--- Information supplied ---

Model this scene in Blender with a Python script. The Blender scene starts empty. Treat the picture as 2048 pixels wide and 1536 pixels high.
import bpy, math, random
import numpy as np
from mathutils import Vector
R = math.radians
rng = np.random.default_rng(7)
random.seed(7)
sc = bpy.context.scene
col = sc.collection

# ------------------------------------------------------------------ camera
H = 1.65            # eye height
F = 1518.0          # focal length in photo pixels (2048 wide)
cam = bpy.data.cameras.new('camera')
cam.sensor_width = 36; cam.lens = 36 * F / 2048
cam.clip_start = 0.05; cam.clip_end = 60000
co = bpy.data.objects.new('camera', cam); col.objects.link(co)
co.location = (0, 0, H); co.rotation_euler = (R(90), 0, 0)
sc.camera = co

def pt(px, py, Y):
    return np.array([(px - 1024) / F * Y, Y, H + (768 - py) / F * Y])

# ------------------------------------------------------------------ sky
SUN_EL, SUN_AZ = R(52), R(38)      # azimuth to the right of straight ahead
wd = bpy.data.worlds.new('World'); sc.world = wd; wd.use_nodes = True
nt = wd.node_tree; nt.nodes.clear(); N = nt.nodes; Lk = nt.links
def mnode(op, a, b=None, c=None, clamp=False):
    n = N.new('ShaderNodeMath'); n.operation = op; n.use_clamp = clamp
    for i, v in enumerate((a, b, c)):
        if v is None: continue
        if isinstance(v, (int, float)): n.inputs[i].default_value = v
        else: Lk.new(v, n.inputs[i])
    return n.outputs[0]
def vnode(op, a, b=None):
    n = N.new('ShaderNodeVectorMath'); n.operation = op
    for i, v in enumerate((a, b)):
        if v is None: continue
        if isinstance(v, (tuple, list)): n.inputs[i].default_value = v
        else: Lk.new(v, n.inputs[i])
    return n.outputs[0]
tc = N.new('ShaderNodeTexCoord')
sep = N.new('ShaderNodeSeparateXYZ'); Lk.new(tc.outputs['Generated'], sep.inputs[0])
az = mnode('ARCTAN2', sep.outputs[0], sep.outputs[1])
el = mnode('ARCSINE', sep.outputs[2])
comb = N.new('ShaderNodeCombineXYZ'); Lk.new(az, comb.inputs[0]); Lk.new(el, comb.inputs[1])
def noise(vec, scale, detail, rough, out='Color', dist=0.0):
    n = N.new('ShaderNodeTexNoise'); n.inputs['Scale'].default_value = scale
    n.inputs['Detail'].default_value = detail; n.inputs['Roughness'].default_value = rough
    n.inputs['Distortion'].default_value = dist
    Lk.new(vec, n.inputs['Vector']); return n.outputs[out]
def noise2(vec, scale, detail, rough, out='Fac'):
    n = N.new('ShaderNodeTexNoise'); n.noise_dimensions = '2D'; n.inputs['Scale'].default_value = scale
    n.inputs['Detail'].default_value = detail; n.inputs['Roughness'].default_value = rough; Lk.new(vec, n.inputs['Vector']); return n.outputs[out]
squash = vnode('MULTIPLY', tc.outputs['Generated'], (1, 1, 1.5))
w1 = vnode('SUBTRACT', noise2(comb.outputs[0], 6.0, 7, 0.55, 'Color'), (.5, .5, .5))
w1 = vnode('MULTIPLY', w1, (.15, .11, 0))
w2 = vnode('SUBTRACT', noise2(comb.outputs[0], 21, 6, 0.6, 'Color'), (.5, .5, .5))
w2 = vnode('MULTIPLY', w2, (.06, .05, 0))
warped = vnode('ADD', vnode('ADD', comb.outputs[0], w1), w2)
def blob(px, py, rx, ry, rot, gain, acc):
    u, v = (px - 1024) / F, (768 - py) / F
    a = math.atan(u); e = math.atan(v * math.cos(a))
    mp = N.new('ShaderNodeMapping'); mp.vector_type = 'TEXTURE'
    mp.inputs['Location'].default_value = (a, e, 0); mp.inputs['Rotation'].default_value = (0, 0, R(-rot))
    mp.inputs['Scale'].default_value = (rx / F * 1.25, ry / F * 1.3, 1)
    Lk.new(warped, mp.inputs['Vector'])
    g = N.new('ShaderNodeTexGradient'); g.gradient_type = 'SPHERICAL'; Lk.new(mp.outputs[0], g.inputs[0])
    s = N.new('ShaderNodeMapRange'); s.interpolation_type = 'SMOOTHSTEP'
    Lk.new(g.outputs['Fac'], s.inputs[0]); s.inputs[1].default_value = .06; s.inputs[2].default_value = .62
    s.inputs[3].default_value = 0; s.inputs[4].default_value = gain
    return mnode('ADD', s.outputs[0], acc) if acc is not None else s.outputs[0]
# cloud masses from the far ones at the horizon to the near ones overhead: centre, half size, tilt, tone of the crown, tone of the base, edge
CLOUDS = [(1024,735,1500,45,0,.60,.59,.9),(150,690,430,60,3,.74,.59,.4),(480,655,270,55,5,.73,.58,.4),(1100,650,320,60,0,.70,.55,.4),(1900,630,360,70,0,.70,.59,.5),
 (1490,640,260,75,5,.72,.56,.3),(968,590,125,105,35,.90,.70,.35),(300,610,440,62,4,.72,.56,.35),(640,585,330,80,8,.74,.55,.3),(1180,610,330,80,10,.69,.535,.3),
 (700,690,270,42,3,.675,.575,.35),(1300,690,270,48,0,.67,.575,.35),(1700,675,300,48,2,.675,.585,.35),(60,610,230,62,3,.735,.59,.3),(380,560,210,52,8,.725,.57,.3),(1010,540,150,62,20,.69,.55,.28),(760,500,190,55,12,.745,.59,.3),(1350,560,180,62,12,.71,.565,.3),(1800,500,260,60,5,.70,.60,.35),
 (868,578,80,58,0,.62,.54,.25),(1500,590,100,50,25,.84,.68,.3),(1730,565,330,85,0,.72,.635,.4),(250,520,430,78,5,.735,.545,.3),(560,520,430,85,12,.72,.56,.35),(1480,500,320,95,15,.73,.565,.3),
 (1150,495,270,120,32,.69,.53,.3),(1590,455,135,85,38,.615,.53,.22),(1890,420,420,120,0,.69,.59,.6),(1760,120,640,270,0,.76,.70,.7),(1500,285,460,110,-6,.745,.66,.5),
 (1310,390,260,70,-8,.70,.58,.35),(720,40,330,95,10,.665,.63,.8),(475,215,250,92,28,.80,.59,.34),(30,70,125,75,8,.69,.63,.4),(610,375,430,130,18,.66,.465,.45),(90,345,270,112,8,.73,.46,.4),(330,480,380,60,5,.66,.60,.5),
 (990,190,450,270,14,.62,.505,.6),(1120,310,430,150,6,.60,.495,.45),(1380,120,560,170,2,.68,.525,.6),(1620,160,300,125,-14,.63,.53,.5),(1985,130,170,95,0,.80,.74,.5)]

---
--- Information supplied ---

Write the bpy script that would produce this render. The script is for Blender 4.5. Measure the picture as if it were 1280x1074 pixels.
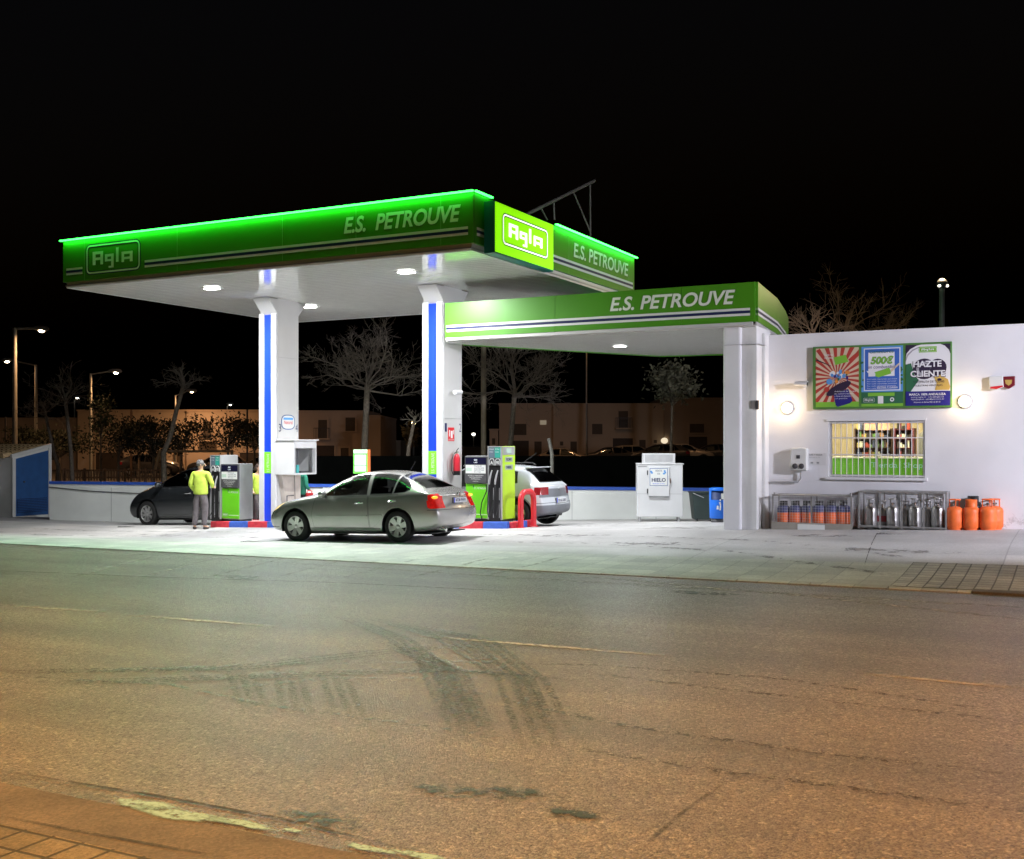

---
--- Information supplied ---

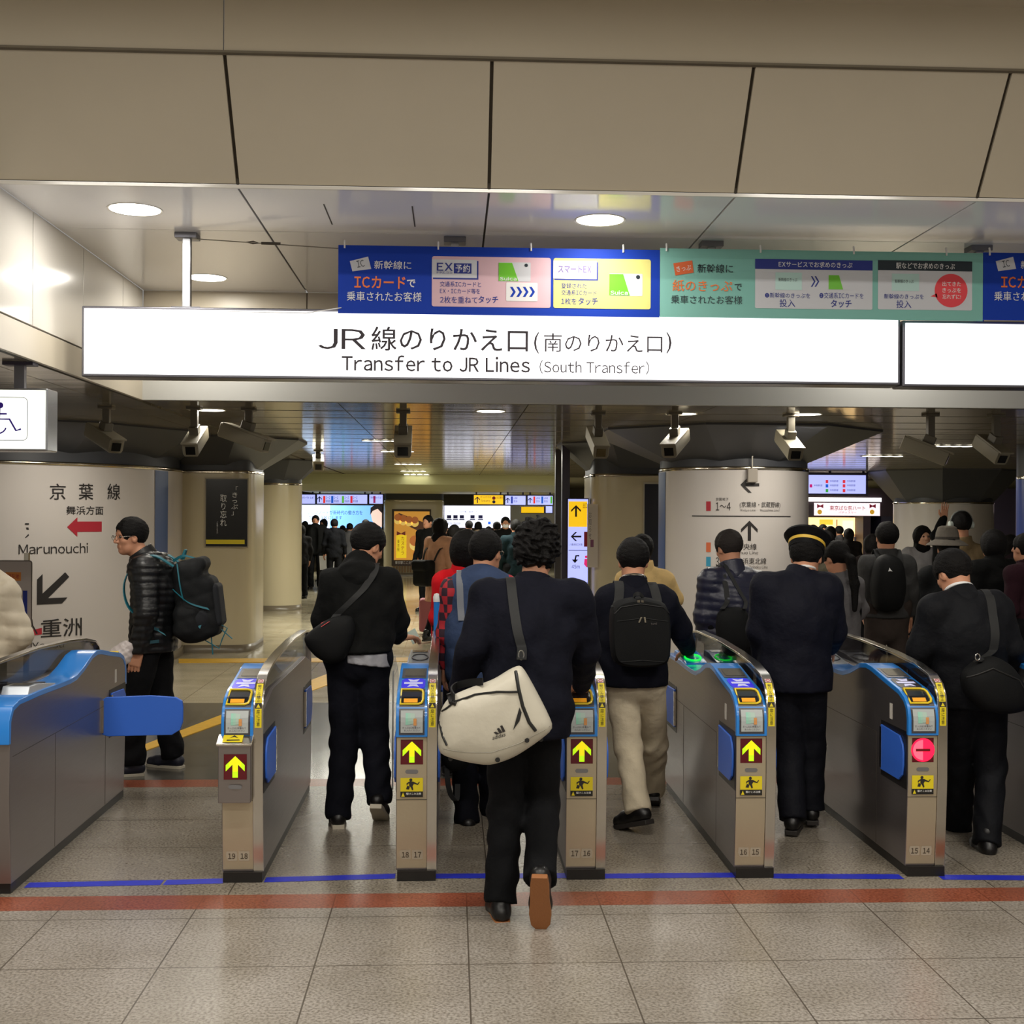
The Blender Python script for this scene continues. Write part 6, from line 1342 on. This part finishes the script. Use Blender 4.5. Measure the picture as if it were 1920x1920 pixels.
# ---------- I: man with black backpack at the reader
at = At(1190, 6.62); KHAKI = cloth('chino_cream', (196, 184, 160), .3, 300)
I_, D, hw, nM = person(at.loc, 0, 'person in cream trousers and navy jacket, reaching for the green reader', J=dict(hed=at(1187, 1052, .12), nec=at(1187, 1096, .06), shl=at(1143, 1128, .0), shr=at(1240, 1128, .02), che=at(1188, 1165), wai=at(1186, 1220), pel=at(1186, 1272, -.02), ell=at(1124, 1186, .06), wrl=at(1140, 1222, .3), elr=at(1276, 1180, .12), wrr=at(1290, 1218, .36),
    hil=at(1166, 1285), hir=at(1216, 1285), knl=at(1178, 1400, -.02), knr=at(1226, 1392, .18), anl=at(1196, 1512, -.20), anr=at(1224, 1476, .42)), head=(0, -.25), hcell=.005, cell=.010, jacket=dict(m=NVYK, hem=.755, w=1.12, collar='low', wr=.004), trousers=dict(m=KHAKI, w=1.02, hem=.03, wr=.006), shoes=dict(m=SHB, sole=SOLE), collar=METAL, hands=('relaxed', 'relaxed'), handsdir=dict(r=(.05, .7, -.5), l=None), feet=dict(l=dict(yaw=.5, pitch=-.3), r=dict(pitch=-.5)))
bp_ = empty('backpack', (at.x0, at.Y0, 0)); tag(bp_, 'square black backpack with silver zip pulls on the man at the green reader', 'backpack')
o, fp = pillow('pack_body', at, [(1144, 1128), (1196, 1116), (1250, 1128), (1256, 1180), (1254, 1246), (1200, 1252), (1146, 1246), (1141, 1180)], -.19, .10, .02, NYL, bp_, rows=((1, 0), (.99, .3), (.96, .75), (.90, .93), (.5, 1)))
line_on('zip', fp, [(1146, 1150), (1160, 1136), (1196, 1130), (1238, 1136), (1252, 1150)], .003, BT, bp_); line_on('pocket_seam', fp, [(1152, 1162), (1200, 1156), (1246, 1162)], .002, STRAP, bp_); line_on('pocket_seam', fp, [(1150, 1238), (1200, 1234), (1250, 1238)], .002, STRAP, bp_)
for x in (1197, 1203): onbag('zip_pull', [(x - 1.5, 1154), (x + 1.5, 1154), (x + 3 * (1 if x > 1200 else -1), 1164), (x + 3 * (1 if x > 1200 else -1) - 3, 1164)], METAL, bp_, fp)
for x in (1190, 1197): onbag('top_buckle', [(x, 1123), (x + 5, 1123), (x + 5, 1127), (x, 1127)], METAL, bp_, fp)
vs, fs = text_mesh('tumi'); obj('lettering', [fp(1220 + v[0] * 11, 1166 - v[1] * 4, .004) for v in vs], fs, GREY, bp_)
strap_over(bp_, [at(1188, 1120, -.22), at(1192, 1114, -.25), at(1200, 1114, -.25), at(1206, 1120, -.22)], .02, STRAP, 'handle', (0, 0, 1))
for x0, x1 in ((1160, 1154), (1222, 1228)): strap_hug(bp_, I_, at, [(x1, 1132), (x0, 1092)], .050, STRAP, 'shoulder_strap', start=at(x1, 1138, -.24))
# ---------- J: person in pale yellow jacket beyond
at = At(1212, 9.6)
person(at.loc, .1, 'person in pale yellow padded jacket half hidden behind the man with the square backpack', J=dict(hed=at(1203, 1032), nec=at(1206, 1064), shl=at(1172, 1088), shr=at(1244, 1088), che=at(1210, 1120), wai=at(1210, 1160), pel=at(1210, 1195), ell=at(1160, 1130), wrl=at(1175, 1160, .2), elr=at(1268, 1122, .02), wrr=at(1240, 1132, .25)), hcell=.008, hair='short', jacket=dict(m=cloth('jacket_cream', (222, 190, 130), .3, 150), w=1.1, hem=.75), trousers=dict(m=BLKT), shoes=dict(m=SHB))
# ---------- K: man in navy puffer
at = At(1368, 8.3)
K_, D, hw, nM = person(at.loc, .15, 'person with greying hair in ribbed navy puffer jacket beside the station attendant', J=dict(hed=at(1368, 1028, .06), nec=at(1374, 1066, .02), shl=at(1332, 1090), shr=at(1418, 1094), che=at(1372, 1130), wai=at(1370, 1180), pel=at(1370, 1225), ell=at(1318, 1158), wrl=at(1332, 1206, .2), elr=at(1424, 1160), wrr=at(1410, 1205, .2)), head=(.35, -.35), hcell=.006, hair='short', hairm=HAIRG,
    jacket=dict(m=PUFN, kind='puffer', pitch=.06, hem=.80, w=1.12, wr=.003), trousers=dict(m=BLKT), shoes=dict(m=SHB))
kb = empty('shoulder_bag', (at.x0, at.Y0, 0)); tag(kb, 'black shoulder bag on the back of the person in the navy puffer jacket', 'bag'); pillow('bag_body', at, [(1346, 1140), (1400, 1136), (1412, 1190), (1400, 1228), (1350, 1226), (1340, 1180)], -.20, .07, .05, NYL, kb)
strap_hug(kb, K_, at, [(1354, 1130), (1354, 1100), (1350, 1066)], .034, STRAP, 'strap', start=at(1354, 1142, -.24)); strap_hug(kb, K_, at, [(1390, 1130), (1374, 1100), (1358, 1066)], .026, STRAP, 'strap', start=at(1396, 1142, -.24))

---

■ Set exercise: Using the records above, copy every line that has the word "Python" in it.

■ Final result:
Model this scene in Blender with a Python script. The Blender scene starts empty. Treat the picture as 2048 pixels wide and 1536 pixels high.
The Blender Python script for this scene continues. Write part 6, from line 1342 on. This part finishes the script. Use Blender 4.5. Measure the picture as if it were 1920x1920 pixels.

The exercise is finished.